Problem to work on >>
From the top of the records below down to the line containing "random.seed(7)", reproduce every line exactly.

Entries with scene source code >>
= = = = =
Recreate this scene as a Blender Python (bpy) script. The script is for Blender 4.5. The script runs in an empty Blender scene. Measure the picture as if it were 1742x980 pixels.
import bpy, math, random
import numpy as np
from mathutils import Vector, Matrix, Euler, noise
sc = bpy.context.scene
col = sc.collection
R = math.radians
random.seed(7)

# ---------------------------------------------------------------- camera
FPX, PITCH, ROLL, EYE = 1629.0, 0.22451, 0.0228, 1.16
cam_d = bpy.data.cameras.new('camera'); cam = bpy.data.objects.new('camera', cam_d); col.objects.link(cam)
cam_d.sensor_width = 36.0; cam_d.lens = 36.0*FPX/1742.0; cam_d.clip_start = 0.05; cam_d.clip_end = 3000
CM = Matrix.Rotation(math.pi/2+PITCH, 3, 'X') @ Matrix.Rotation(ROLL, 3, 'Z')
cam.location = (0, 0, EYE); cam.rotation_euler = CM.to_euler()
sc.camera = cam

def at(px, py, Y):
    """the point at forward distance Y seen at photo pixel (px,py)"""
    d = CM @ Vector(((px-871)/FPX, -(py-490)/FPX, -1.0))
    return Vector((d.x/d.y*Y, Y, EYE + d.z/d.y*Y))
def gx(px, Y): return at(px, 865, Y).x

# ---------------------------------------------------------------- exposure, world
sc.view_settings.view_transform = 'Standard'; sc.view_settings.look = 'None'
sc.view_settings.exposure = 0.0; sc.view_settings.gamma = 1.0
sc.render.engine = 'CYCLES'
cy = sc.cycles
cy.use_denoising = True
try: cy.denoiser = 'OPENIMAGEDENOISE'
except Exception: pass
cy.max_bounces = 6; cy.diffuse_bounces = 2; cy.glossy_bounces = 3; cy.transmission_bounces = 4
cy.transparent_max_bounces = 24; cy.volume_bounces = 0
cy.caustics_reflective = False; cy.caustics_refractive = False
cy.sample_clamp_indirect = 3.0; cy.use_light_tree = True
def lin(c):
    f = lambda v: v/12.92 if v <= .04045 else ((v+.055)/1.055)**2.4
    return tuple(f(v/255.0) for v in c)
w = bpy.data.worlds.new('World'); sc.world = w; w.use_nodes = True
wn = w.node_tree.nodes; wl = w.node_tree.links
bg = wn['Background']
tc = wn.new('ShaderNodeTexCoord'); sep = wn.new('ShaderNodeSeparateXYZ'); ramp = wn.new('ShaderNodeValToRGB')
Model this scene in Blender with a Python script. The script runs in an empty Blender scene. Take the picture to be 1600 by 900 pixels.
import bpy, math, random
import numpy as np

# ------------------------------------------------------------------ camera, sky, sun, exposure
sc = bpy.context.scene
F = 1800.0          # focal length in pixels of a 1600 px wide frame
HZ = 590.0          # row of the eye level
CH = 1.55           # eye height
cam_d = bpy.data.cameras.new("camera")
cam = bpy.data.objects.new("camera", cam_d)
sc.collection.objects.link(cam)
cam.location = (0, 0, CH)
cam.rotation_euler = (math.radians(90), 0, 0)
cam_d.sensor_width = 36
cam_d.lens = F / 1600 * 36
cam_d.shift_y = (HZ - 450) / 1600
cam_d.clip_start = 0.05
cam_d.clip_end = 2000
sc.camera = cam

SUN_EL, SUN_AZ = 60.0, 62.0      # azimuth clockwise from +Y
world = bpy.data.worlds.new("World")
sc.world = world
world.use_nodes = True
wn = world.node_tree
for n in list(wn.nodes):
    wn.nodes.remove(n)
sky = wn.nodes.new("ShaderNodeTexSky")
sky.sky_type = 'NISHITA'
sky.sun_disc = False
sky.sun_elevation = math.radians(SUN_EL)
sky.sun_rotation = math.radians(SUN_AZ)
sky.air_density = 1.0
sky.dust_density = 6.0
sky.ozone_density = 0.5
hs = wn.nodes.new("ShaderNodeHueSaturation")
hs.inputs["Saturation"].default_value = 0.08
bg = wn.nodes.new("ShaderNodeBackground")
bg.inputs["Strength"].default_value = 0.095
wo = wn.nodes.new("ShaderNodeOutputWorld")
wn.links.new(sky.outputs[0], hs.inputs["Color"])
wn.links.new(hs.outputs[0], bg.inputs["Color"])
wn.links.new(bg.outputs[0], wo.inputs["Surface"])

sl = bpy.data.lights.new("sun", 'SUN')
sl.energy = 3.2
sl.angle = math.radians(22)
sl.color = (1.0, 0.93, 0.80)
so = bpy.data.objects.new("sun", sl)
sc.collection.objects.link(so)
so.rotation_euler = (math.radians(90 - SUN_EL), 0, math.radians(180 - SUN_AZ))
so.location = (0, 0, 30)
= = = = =
Exercise result >>
Recreate this scene as a Blender Python (bpy) script. The script is for Blender 4.5. The script runs in an empty Blender scene. Measure the picture as if it were 1742x980 pixels.
import bpy, math, random
import numpy as np
from mathutils import Vector, Matrix, Euler, noise
sc = bpy.context.scene
col = sc.collection
R = math.radians
random.seed(7)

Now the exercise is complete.